Ben Steel (.
Google
When one visits a corporate chain restaurant, usually one can count on a certain "floor" of mediocrity. They survive, even thrive, behind a shield of being vaguely satisfying to enough guests to keep the lights on. Guests will quickly forget their dining experience there, thus preventing them from ever forming solidly negative opinions that would prevent a return trip. While always mediocre, you can count on a safe, if uninspiring dinner with aggressively focus grouped middle-of-the-road quality.
Bravo! (exclamation theirs) completely smashed through the floor of mediocrity straight into the pits of abject failure! (exclamation mine) I'm pretty sure this is the "Italian" food they serve in Hell to people who enjoy actual Italian cuisine. Driving up to Bravo! from Cincinnati, we passed the infamous "hell is real" sign. A sentiment I, an atheist, confidently dismissed...before my subsequent trip to Bravo! for dinner. Now I'm not so sure.
The free bread was an overworked glutinous mess of truly awful caliber. Say what you will about their food, at least Olive Garden has good breadsticks.
I asked about the draft beer selection and was told they don't have draft beer. I guess having *literally anything* made fresh onsite is just against their ethos?

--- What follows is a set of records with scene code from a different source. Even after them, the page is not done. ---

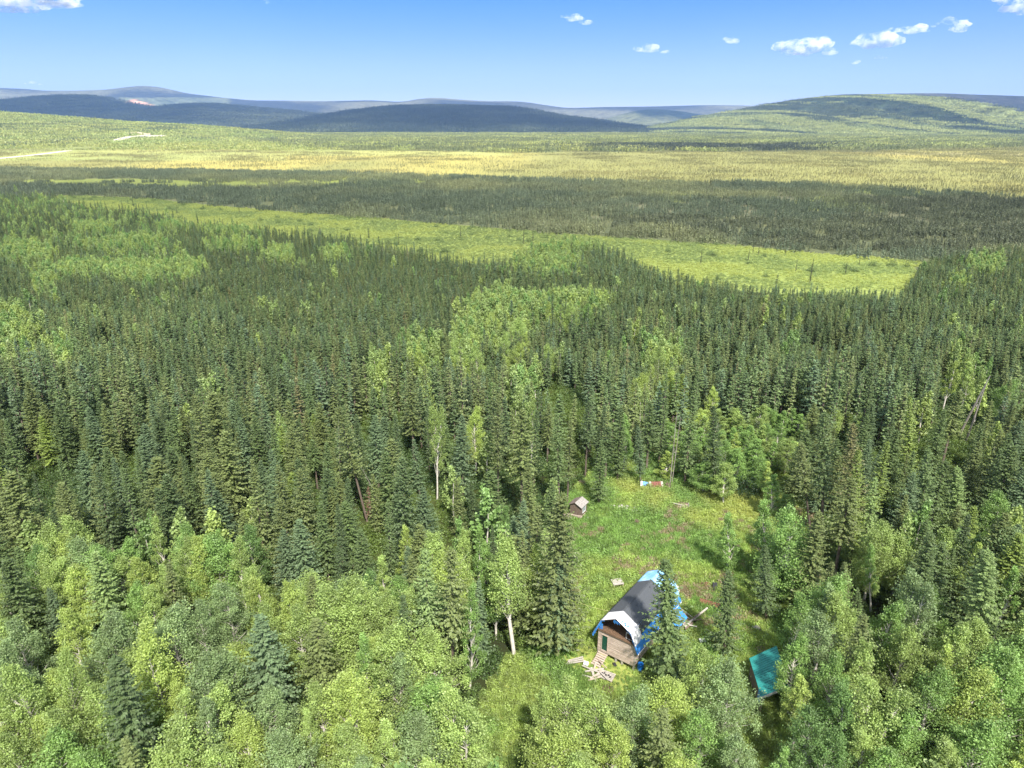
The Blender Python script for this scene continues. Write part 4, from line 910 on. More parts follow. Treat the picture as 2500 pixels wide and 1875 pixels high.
# ------------------------------------------------------------------ undergrowth, meadow plants
def tuft(seed, n, rad, hh, ln):
    gg = np.random.default_rng(seed); a = gg.uniform(0, 6.28, n); r = rad * gg.random(n) ** .6
    d = unit(np.stack([gg.normal(0, .45, n), gg.normal(0, .45, n), np.ones(n)], 1)); nn = unit(np.cross(d, gg.normal(0, 1, (n, 3))))
    l = hh * gg.uniform(.5, 1.1, n); c = np.stack([r * np.cos(a), r * np.sin(a), l * .45], 1)
    V = diamonds(c, d, nn, l, np.full(n, ln)); return mesh_np('grass_tuft', V, qf(n), [M['herbs']], np.repeat(gg.random(n), 4))
def herb(seed, n, rad, hh, leaf, name='herb'):
    gg = np.random.default_rng(seed); d0 = unit(gg.normal(0, 1, (n, 3))); d0[:, 2] = np.abs(d0[:, 2]); rr = gg.random(n) ** .35
    lump = 1 + .35 * np.sin(d0[:, 0] * 5 + seed) * np.cos(d0[:, 1] * 6)
    c = d0 * (rr * lump)[:, None] * np.array([rad, rad, hh])
    d = unit(gg.normal(0, 1, (n, 3)) + np.array([0, 0, .2])); nn = unit(np.cross(d, gg.normal(0, 1, (n, 3)))); l = leaf * gg.uniform(.6, 1.3, n)
    V = diamonds(c, d, nn, l, l * .6); return mesh_np(name, V, qf(n), [M['herbs']], np.repeat(gg.random(n), 4))
UG = [tuft(1, 70, .45, .65, .05), tuft(2, 70, .5, .5, .06), herb(3, 130, .45, .5, .16), herb(4, 220, .7, .8, .18), herb(5, 420, 1.0, 1.5, .2), herb(6, 120, .4, .35, .13)]
g = np.random.default_rng(31)
# clearing
x, y = jitter_grid(-5, 62, 44, 108, .38, g); u, v, _ = pix(x, y, 0)
BIG = [(1340, 1330), (1350, 1230), (1430, 1170), (1480, 1060), (1560, 1100), (1640, 1080), (1960, 1080), (2000, 1300), (2010, 1500), (2020, 1760), (1950, 1920), (1170, 1960), (1170, 1700), (1240, 1600), (1350, 1560), (1360, 1420)]
m = inpoly(u, v, BIG); x, y, u, v = x[m], y[m], u[m], v[m]
ca, sa = math.cos(-.637), math.sin(-.637); lx = (x - 12.376) * ca + (y - 57.68) * sa; ly = -(x - 12.376) * sa + (y - 57.68) * ca
m = ~((lx > -4.35) & (lx < .15) & (ly > -.1) & (ly < 9.6)); x, y, u, v, lx, ly = x[m], y[m], u[m], v[m], lx[m], ly[m]; n = len(x)
n1 = fbm(x, y, 6, 3); n2 = fbm(x + 50, y, 9, 3); n3 = fbm(x, y + 70, 4, 3)
k = g.choice([0, 2, 2, 5, 3], n); k = np.where(n1 > .56, g.choice([2, 3, 2], n), k); k = np.where((n1 > .50) & (g.random(n) < .045), 4, k)
k = np.where((n2 < .40), g.choice([0, 1, 2, 1, 5], n), k)
t = 2.4 * g.uniform(.66, 1.3, (n, 1)) * mixc((.160, .21, .058), (.105, .170, .045), (n1 - .42) * 5 + g.uniform(-.25, .25, n))
yel = (n2 - .5) * 4 * (v < 1480); t = t * (1 - np.clip(yel, 0, .8)[:, None]) + np.clip(yel, 0, .8)[:, None] * np.array((.50, .54, .15))
pk = (g.random(n) < (n3 - .52) * 2.2) & (v < 1560) & (v > 1240); t[pk] = np.array((.40, .34, .22)); pk = (g.random(n) < .006); t[pk] = np.array((.38, .26, .25))
low = np.where((v > 1640), .9, 1.0); t *= low[:, None]
sc = g.uniform(.5, 1.3, n); sc = np.where(k >= 3, sc * .75, sc)
cabin_near = (lx > -6.5) & (lx < 1) & (ly < 0) & (ly > -3.5); sc = np.where(cabin_near, sc * .5, sc)
q = ~((lx > -5.2) & (lx < -.8) & (ly < 0) & (ly > -2.6) & (g.random(n) < .4))
scatter('clearing_plants', 'grass and low leafy plants covering the clearing around the cabin', 'grass', UG, np.stack([x, y, 0 * x - .05], 1)[q], np.stack([0 * x, 0 * x, g.uniform(0, 6.28, n)], 1)[q], np.repeat(sc[:, None], 3, 1)[q], k[q], t[q])
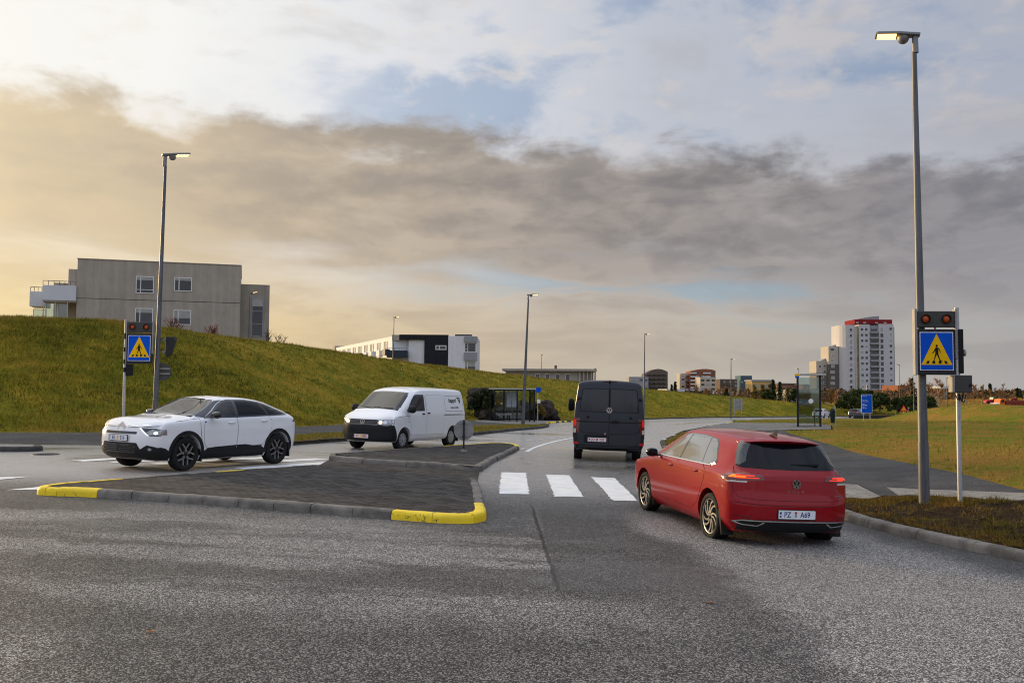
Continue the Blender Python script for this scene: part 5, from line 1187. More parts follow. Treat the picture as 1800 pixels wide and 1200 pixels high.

So I ordered what should have been the safest item on the menu - a pepperoni pizza. Do you know how badly you have to screw up for me to dislike a pizza? I gave them the easiest softball order and they swung, missed, and hit themselves in the face with their own bat. The crust, much like the free beard, was also a doughy, overworked mess, topped with the most flavorless sauce I think I've ever eaten. I'm not sure it even contained tomatoes, or even came from a tomato. The banana peppers were brown(!) and cut into safe, tiny chunks so that a Karen who's feeling experimental never actually encounters a significant amount of flavor. The Little Caesars Pizza that my son had that night (he was back home while we attended a show) was ten times better than this, and while I fully admit that Little Caesars is not the highest caliber of pizza, at least it manages to meet the basic criteria of tasting like actual pizza. (Actually that's not fair. LC's is shockingly decent for the price. Bravo! could learn much from them)
This was the worst dining experience I've had in a long time. A truly memorable trip that I wish I could forget. Bravo.